I mean performance-per-Watt for the entire card. I'm expecting it to be similar... It would be nice to see an improvement, and it may well happen, but I'm not expecting it to be significant. I agree that the 2Gb 5870 would be the right Cypress card to compare to for this measure.
We've been down this road before so no need to rehash old arguments, but since the proportion of transistors given over to control logic within each SP group has increased (20% reduction in shaders for a 10% reduction in area), I'm expecting the extra power required to run these to roughly balance out the increase in efficiency that we will see from a 4D shader architecture.
It would be nice to see a small improvement though, and it's entirely realistic that we will. I wouldn't necessarily consider the architecture to be "a failure" if it doesn't show global performance-per-Watt improvements though, as the improved scalability will provide a platform for future generations.
edit:
Okay sure
Pretty damn sure that my money is safe though!
The only problem is the slides say logic was simplified and made smaller
The shader size is reduced by 10% for the same performance, it doesn't mention the logic but in other slides it says both the thread dispatcher and core logic was simplified(read reduced) because its a far more even and simple setup so core logic has also been reduced, which is, iirc, what I argued before
The reason its not 20% smaller for 20% less shaders(in a given space) is they've not moved from 4 simple + one complex shader, to 4 simple shaders, but to 4 "medium" shaders that can do a little more than the previous shaders. The new shaders are bigger than the 4 simple ones, but smaller than the complex ones.
The whole core right the way through is much more simplified with basically identical shaders throughout, theres no chance in hell it will end up the same performance per W as Cypress, but I expect only a small boost over Barts(because it has a lot of improvements already. Most likely we're talking about probably a 180W Cypress vs a probably 230-240W 6970, thats likely to be really 40% faster. It would really need to be pushing 250W with the same amount of memory to not improve performance/watt over Cypress.
As for another poster asking why we care about TDP, in this case its because the 6990/dual GF110(still really questionable if that will happen) will almost certainly WANT to fit within the 300W bracket otherwise LOTS of companies won't put it into their computers for sale. Yes, we on OCUK who might buy one(ok those who post here but by somewhere cheap
) don't care if it uses 600W in a single slot, but Dell sales vs OCUK sales, AMD/Nvidia care about Dell and OCUK sales numbers don't effect them in the slightest.
AS for overclocking, we've seen it pretty much confirmed there will be a TDP overclocking tool, infact I wonder if TDP will replace clock speed entirely, or both will work together, but it seems very likely we'll see a TDP limit either in CCC or AMD overdrives tool(the software for CPU overclocking) updated to offer the option.

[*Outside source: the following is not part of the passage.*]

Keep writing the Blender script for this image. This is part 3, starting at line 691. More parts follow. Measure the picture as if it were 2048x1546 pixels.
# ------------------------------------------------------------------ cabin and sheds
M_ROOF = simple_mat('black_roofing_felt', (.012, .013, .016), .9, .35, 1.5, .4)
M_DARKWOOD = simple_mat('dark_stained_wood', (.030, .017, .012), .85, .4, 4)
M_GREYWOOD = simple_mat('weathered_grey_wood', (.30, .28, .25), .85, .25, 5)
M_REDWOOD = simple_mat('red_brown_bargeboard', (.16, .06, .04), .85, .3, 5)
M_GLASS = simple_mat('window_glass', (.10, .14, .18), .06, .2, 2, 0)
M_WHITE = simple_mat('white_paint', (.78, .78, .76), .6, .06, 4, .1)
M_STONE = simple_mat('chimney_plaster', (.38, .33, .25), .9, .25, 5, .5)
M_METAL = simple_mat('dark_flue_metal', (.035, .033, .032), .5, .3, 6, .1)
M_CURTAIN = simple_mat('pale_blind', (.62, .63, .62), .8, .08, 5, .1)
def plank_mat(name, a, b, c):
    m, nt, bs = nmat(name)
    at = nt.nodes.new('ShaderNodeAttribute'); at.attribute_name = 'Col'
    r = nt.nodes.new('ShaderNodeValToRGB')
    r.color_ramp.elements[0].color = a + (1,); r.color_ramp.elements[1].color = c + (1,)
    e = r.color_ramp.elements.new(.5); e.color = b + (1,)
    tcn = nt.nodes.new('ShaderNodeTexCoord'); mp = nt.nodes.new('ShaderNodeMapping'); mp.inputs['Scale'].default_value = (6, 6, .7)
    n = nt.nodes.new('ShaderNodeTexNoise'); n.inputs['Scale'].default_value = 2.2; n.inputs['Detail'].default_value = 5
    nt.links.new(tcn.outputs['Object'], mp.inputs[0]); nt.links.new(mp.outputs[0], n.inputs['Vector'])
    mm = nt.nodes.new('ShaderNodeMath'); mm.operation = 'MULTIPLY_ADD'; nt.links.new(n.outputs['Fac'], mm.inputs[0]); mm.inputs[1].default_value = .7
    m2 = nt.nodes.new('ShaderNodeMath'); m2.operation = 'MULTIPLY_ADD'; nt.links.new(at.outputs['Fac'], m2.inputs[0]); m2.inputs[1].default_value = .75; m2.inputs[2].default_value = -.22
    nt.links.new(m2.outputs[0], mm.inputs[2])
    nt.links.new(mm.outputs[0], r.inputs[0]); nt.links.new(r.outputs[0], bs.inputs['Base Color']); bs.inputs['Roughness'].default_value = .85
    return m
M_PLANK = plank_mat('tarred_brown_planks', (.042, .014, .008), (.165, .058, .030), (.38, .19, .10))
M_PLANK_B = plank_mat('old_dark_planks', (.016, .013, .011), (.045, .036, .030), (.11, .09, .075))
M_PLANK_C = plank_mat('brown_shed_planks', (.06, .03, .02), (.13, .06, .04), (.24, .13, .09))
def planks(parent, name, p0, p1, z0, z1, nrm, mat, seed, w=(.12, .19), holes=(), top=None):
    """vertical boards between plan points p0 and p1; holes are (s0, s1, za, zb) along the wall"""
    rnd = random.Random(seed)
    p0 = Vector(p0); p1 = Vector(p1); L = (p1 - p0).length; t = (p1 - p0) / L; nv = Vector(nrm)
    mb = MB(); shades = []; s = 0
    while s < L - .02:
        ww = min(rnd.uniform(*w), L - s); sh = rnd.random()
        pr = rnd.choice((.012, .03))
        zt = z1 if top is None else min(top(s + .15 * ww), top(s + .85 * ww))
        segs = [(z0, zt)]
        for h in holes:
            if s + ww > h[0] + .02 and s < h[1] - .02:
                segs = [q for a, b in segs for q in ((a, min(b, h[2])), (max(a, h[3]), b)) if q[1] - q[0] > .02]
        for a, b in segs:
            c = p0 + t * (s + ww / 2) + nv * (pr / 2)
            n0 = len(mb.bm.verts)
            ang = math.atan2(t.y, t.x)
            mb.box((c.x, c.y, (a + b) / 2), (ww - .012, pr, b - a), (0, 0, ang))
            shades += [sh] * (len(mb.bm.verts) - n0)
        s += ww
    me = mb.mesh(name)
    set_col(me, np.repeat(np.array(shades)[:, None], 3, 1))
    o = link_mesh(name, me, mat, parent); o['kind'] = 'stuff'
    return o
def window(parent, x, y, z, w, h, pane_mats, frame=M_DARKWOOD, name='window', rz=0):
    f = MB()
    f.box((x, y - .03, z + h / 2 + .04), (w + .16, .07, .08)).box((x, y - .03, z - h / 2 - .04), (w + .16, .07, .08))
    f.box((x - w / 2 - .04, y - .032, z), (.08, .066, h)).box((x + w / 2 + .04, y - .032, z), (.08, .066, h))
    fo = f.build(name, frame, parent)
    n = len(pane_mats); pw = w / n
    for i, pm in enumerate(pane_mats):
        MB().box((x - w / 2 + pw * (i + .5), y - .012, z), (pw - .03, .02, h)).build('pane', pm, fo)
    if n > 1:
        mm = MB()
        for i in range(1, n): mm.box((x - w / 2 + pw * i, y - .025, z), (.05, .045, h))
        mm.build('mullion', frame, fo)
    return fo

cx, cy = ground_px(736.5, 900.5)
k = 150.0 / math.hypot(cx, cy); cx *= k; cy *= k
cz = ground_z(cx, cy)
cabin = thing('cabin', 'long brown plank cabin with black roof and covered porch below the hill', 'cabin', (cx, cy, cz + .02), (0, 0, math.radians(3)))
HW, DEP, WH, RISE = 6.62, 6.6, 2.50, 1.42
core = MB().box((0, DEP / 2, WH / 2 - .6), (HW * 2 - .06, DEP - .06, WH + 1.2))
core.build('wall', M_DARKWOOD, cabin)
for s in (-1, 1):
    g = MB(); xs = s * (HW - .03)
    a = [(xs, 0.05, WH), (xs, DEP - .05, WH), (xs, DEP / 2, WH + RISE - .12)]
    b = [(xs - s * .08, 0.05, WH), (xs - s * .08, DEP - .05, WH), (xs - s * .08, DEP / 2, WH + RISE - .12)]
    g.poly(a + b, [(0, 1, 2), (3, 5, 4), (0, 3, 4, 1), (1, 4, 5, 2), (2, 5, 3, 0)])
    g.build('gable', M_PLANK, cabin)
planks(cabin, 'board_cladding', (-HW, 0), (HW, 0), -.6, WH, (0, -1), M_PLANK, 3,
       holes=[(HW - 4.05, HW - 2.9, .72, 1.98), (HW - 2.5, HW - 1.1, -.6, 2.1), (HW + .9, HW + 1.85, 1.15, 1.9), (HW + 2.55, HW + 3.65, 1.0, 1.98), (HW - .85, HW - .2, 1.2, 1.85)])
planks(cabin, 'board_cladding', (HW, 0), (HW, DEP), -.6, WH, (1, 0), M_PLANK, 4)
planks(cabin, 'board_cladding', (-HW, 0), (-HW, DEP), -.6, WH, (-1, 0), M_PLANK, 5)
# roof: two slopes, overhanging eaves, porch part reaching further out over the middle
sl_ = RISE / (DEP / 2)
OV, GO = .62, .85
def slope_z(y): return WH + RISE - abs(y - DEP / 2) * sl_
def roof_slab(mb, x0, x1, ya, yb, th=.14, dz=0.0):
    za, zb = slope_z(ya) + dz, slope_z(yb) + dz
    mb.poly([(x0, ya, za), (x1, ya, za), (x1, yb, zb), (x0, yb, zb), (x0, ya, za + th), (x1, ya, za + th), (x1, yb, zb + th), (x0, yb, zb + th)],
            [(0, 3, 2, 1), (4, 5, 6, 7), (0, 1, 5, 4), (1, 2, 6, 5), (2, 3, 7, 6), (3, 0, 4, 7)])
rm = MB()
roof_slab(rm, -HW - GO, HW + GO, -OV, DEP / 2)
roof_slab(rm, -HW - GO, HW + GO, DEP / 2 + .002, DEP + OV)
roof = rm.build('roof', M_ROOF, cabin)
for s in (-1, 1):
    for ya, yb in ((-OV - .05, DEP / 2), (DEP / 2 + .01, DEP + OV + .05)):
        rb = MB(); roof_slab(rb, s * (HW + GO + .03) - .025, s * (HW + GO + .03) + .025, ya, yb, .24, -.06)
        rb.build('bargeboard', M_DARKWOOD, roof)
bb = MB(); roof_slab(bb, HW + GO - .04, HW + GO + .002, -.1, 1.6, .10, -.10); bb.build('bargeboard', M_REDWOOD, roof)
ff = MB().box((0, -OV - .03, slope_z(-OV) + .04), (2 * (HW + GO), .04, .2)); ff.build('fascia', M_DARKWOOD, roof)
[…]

Which will, actually poop on my consistant advice for no one to bother using furmark as no other games will load it as much.
For instance I normally argue that if you can overclock to say 900Mhz in Furmark and no further stable, thats got no direct effect on your maximum stable say Crysis overclock because a 580GTX for instance will pull 300W in Furmark and 250W in games, so a 580gtx might be stable 75Mhz higher in Crysis(or 2Mhz, basically Furmark tells you nothing).
However, if the GPU will auto up clocks to fit in a TDP limit you tell it to, knowing where you're stable at temps/clock wise for 300W will be very useful finally.